Work required
Reproduce nothing but the lines from the start of the material through the line that includes "COL = scene.collection", both ends included, and omit every picture.

** Begin Material provided **

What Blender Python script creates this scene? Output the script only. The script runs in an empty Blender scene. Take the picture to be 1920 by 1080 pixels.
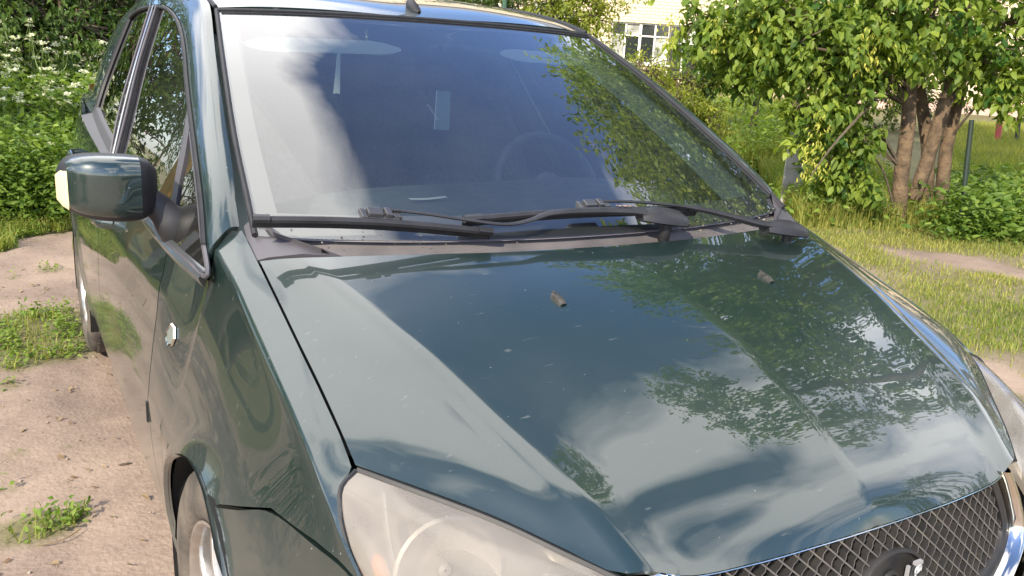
import bpy, bmesh, math, random
import numpy as np
from mathutils import Vector, Matrix, noise
rad = math.radians
scene = bpy.context.scene
COL = scene.collection

# ------------------------------------------------------------------ camera
CAM = np.array([-1.1596, -0.6641, 1.4480])
YAW, PITCH, ROLL, FPX = 0.5335, -0.2722, 0.0623, 1662.9
def basis(yaw, pitch, roll):
    f = np.array([math.sin(yaw)*math.cos(pitch), math.cos(yaw)*math.cos(pitch), math.sin(pitch)])
    r = np.array([math.cos(yaw), -math.sin(yaw), 0.]); u = np.cross(r, f)
    c, s = math.cos(roll), math.sin(roll)
    return c*r + s*u, -s*r + c*u, f
CR, CU, CF = basis(YAW, PITCH, ROLL)
cd = bpy.data.cameras.new('camera'); cam = bpy.data.objects.new('camera', cd); COL.objects.link(cam)
M = Matrix(((CR[0], CU[0], -CF[0], CAM[0]), (CR[1], CU[1], -CF[1], CAM[1]), (CR[2], CU[2], -CF[2], CAM[2]), (0, 0, 0, 1)))
cam.matrix_world = M
cd.sensor_width = 36; cd.lens = FPX/1920*36; cd.clip_start = 0.02; cd.clip_end = 2000
scene.camera = cam

# ------------------------------------------------------------------ sky and sun
SUN_AZ, SUN_EL = rad(-128), rad(34)          # azimuth clockwise from +Y towards +X
wd = bpy.data.worlds.new('World'); scene.world = wd; wd.use_nodes = True
def build_sky():
    nt = wd.node_tree; nt.nodes.clear(); N = nt.nodes.new; L = nt.links.new
    out = N('ShaderNodeOutputWorld'); bg = N('ShaderNodeBackground'); bg.inputs[1].default_value = 0.15
    L(bg.outputs[0], out.inputs[0])
    sky = N('ShaderNodeTexSky'); sky.sky_type = 'NISHITA'; sky.sun_disc = False
    sky.sun_elevation = SUN_EL; sky.sun_rotation = SUN_AZ; sky.dust_density = .5; sky.ozone_density = 2.5
    tc = N('ShaderNodeTexCoord')
    nz = N('ShaderNodeTexNoise'); nz.inputs['Scale'].default_value = 2.1; nz.inputs['Detail'].default_value = 7
    nz.inputs['Roughness'].default_value = .52; nz.inputs['Distortion'].default_value = .35
    mp = N('ShaderNodeMapping'); mp.inputs['Scale'].default_value = (1, 1, 1.7); mp.inputs['Location'].default_value = (3.1, 1.7, .4)
    L(tc.outputs['Generated'], mp.inputs[0]); L(mp.outputs[0], nz.inputs[0])
    cn = N('ShaderNodeMath'); cn.operation = 'MULTIPLY_ADD'; cn.inputs[1].default_value = 2.6; cn.inputs[2].default_value = -.80; L(nz.outputs[0], cn.inputs[0]); val = cn.outputs[0]
    def blob(az, el, width, amount, val):
        v = (math.sin(rad(az))*math.cos(rad(el)), math.cos(rad(az))*math.cos(rad(el)), math.sin(rad(el)))
        d = N('ShaderNodeVectorMath'); d.operation = 'DOT_PRODUCT'; d.inputs[1].default_value = v
        L(tc.outputs['Generated'], d.inputs[0])
        m = N('ShaderNodeMapRange'); m.interpolation_type = 'SMOOTHSTEP'
        m.inputs[1].default_value = math.cos(rad(width)); m.inputs[2].default_value = 1; m.inputs[3].default_value = 0; m.inputs[4].default_value = amount
        L(d.outputs['Value'], m.inputs[0])
        a = N('ShaderNodeMath'); a.operation = 'ADD'; L(val, a.inputs[0]); L(m.outputs[0], a.inputs[1])
        return a.outputs[0]
    # one bank of cloud north, one east, a blue gap between them
    for b in CLOUDS: val = blob(*b, val)
    cr = N('ShaderNodeValToRGB'); cr.color_ramp.elements[0].position = .44; cr.color_ramp.elements[1].position = .86
    L(val, cr.inputs[0])
    mx = N('ShaderNodeMix'); mx.data_type = 'RGBA'; mx.inputs[7].default_value = CLOUD_COL
    L(cr.outputs[0], mx.inputs[0]); tn = N('ShaderNodeMix'); tn.data_type = 'RGBA'; tn.blend_type = 'MULTIPLY'; tn.inputs[0].default_value = 1; tn.inputs[7].default_value = (1.02, 1.10, 1.34, 1); L(sky.outputs[0], tn.inputs[6]); L(tn.outputs[2], mx.inputs[6]); L(mx.outputs[2], bg.inputs[0])
CLOUDS = [(-8, 61, 52, .52), (96, 44, 42, .46), (47, 51, 23, -.50), (126, 64, 24, -.45), (-150, 62, 34, -.30), (60, 62, 14, -.15)]
CLOUD_COL = (13., 12.8, 12.8, 1)
build_sky()
sd = bpy.data.lights.new('sun', 'SUN'); sd.energy = 4.6; sd.angle = rad(.6); sd.color = (1, .89, .70)
so = bpy.data.objects.new('sun', sd); COL.objects.link(so)
sv = Vector((math.sin(SUN_AZ)*math.cos(SUN_EL), math.cos(SUN_AZ)*math.cos(SUN_EL), math.sin(SUN_EL)))
so.rotation_euler = sv.to_track_quat('Z', 'Y').to_euler(); so.location = sv*30
scene.view_settings.view_transform = 'Standard'; scene.view_settings.look = 'None'
scene.view_settings.exposure = 0.6; scene.view_settings.gamma = 1; scene.view_settings.use_curve_mapping = False
scene.render.engine = 'CYCLES'
scene.cycles.max_bounces = 8; scene.cycles.transparent_max_bounces = 16; scene.cycles.caustics_reflective = False; scene.cycles.caustics_refractive = False

# ------------------------------------------------------------------ materials
def mat(name, base, rough=.6, metal=0., coat=0., coat_rough=.03, var=0., vscale=8., col2=None, bump=0., bscale=60., spec=.5, trans=0., coord='Object', bdist=.01, sub=None, detail=5):
    m = bpy.data.materials.new(name); m.use_nodes = True; nt = m.node_tree; b = nt.nodes['Principled BSDF']
    b.inputs['Base Color'].default_value = (*base, 1); b.inputs['Roughness'].default_value = rough; b.inputs['Metallic'].default_value = metal
    b.inputs['Coat Weight'].default_value = coat; b.inputs['Coat Roughness'].default_value = coat_rough
    b.inputs['Specular IOR Level'].default_value = spec; b.inputs['Transmission Weight'].default_value = trans
    N = nt.nodes.new; L = nt.links.new
    tc = N('ShaderNodeTexCoord')
    if var or col2:
        n = N('ShaderNodeTexNoise'); n.inputs['Scale'].default_value = vscale; n.inputs['Detail'].default_value = detail
        L(tc.outputs[coord], n.inputs[0])
        r = N('ShaderNodeMapRange'); r.inputs[1].default_value = .32; r.inputs[2].default_value = .68; L(n.outputs[0], r.inputs[0])
        mx = N('ShaderNodeMix'); mx.data_type = 'RGBA'
        c2 = col2 or tuple(min(1, c*(1+var)) for c in base)
        c1 = base if col2 else tuple(c*(1-var) for c in base)
        mx.inputs[6].default_value = (*c1, 1); mx.inputs[7].default_value = (*c2, 1)
        L(r.outputs[0], mx.inputs[0]); L(mx.outputs[2], b.inputs['Base Color'])
    if bump:
        n2 = N('ShaderNodeTexNoise'); n2.inputs['Scale'].default_value = bscale; n2.inputs['Detail'].default_value = 6; L(tc.outputs[coord], n2.inputs[0])
        bp = N('ShaderNodeBump'); bp.inputs['Strength'].default_value = bump; bp.inputs['Distance'].default_value = bdist
        L(n2.outputs[0], bp.inputs['Height']); L(bp.outputs[0], b.inputs['Normal'])
    return m

def paint_mat():
    m = bpy.data.materials.new('dark_green_paint'); m.use_nodes = True; nt = m.node_tree; b = nt.nodes['Principled BSDF']
    N = nt.nodes.new; L = nt.links.new
    b.inputs['Metallic'].default_value = .25; b.inputs['Roughness'].default_value = .38
    b.inputs['Coat Weight'].default_value = 1; b.inputs['Coat IOR'].default_value = 1.78
    tc = N('ShaderNodeTexCoord')
    # dust film in broad patches
    n = N('ShaderNodeTexNoise'); n.inputs['Scale'].default_value = 3.5; n.inputs['Detail'].default_value = 8; n.inputs['Roughness'].default_value = .65
    L(tc.outputs['Object'], n.inputs[0])
    r = N('ShaderNodeMapRange'); r.inputs[1].default_value = .35; r.inputs[2].default_value = .75; r.inputs[3].default_value = .008; r.inputs[4].default_value = .045
    L(n.outputs[0], r.inputs[0])
    # dried dirt low on the flanks
    sp = N('ShaderNodeSeparateXYZ'); L(tc.outputs['Object'], sp.inputs[0])
    lo = N('ShaderNodeMapRange'); lo.inputs[1].default_value = .75; lo.inputs[2].default_value = .3; lo.inputs[3].default_value = 0; lo.inputs[4].default_value = .3
    L(sp.outputs[2], lo.inputs[0])
    ad = N('ShaderNodeMath'); ad.operation = 'ADD'; L(r.outputs[0], ad.inputs[0]); L(lo.outputs[0], ad.inputs[1])
    mx = N('ShaderNodeMix'); mx.data_type = 'RGBA'; mx.inputs[6].default_value = (.003, .019, .017, 1); mx.inputs[7].default_value = (.36, .34, .30, 1)
    L(ad.outputs[0], mx.inputs[0])
    # specks: bird lime, seeds, grit
    v = N('ShaderNodeTexVoronoi'); v.inputs['Scale'].default_value = 42; v.inputs['Randomness'].default_value = 1; L(tc.outputs['Object'], v.inputs[0])
    th = N('ShaderNodeSeparateColor'); L(v.outputs['Color'], th.inputs[0])
    siz = N('ShaderNodeMapRange'); siz.inputs[1].default_value = .62; siz.inputs[2].default_value = 1; siz.inputs[3].default_value = 0; siz.inputs[4].default_value = .075
    L(th.outputs[0], siz.inputs[0])
    lt = N('ShaderNodeMath'); lt.operation = 'LESS_THAN'; L(v.outputs['Distance'], lt.inputs[0]); L(siz.outputs[0], lt.inputs[1])
    # fine scratches
    mp = N('ShaderNodeMapping'); mp.inputs['Scale'].default_value = (22, 90, 60); mp.inputs['Rotation'].default_value = (0, .3, .9); L(tc.outputs['Object'], mp.inputs[0])
    s2 = N('ShaderNodeTexNoise'); s2.inputs['Scale'].default_value = 1.0; s2.inputs['Detail'].default_value = 2; L(mp.outputs[0], s2.inputs[0])
    g2 = N('ShaderNodeMapRange'); g2.inputs[1].default_value = .70; g2.inputs[2].default_value = .80; g2.inputs[3].default_value = 0; g2.inputs[4].default_value = .5; L(s2.outputs[0], g2.inputs[0])
    mxx = N('ShaderNodeMath'); mxx.operation = 'MAXIMUM'; L(lt.outputs[0], mxx.inputs[0]); L(g2.outputs[0], mxx.inputs[1])
    sc = N('ShaderNodeMath'); sc.operation = 'MULTIPLY'; sc.inputs[1].default_value = .40; L(mxx.outputs[0], sc.inputs[0])
    mx2 = N('ShaderNodeMix'); mx2.data_type = 'RGBA'; mx2.inputs[7].default_value = (.5, .5, .46, 1)
    L(sc.outputs[0], mx2.inputs[0]); L(mx.outputs[2], mx2.inputs[6]); L(mx2.outputs[2], b.inputs['Base Color'])
    cw = N('ShaderNodeMath'); cw.operation = 'SUBTRACT'; cw.inputs[0].default_value = 1; L(mxx.outputs[0], cw.inputs[1]); L(cw.outputs[0], b.inputs['Coat Weight'])
    cr = N('ShaderNodeMapRange'); cr.inputs[1].default_value = .3; cr.inputs[2].default_value = .8; cr.inputs[3].default_value = .0; cr.inputs[4].default_value = .022
    L(n.outputs[0], cr.inputs[0])
    ar = N('ShaderNodeMath'); ar.operation = 'MULTIPLY_ADD'; ar.inputs[1].default_value = .5; L(lo.outputs[0], ar.inputs[0]); L(cr.outputs[0], ar.inputs[2]); L(ar.outputs[0], b.inputs['Coat Roughness'])
    return m

def thin_glass(name, tint, gain=1.5, ior=1.5, haze=0., haze_col=(.7, .7, .65), rough=0.0):
    m = bpy.data.materials.new(name); m.use_nodes = True; nt = m.node_tree; nt.nodes.clear(); N = nt.nodes.new; L = nt.links.new
    out = N('ShaderNodeOutputMaterial'); tr = N('ShaderNodeBsdfTransparent'); tr.inputs[0].default_value = (*tint, 1)
    gl = N('ShaderNodeBsdfGlossy'); gl.inputs['Roughness'].default_value = rough
    fr = N('ShaderNodeFresnel'); fr.inputs[0].default_value = ior
    mu = N('ShaderNodeMath'); mu.operation = 'MULTIPLY'; mu.inputs[1].default_value = gain; mu.use_clamp = True; L(fr.outputs[0], mu.inputs[0])
    src = tr.outputs[0]
    if haze:
        df = N('ShaderNodeBsdfDiffuse'); df.inputs[0].default_value = (*haze_col, 1)
        tc = N('ShaderNodeTexCoord'); n = N('ShaderNodeTexNoise'); n.inputs['Scale'].default_value = 7; n.inputs['Detail'].default_value = 6; L(tc.outputs['Object'], n.inputs[0])
        r = N('ShaderNodeMapRange'); r.inputs[1].default_value = .3; r.inputs[2].default_value = .7; r.inputs[3].default_value = haze*.75; r.inputs[4].default_value = haze*1.25; L(n.outputs[0], r.inputs[0])
        h = N('ShaderNodeMixShader'); L(r.outputs[0], h.inputs[0]); L(src, h.inputs[1]); L(df.outputs[0], h.inputs[2]); src = h.outputs[0]
    mx = N('ShaderNodeMixShader'); L(mu.outputs[0], mx.inputs[0]); L(src, mx.inputs[1]); L(gl.outputs[0], mx.inputs[2]); L(mx.outputs[0], out.inputs[0])
    return m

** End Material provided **

Task result
What Blender Python script creates this scene? Output the script only. The script runs in an empty Blender scene. Take the picture to be 1920 by 1080 pixels.
import bpy, bmesh, math, random
import numpy as np
from mathutils import Vector, Matrix, noise
rad = math.radians
scene = bpy.context.scene
COL = scene.collection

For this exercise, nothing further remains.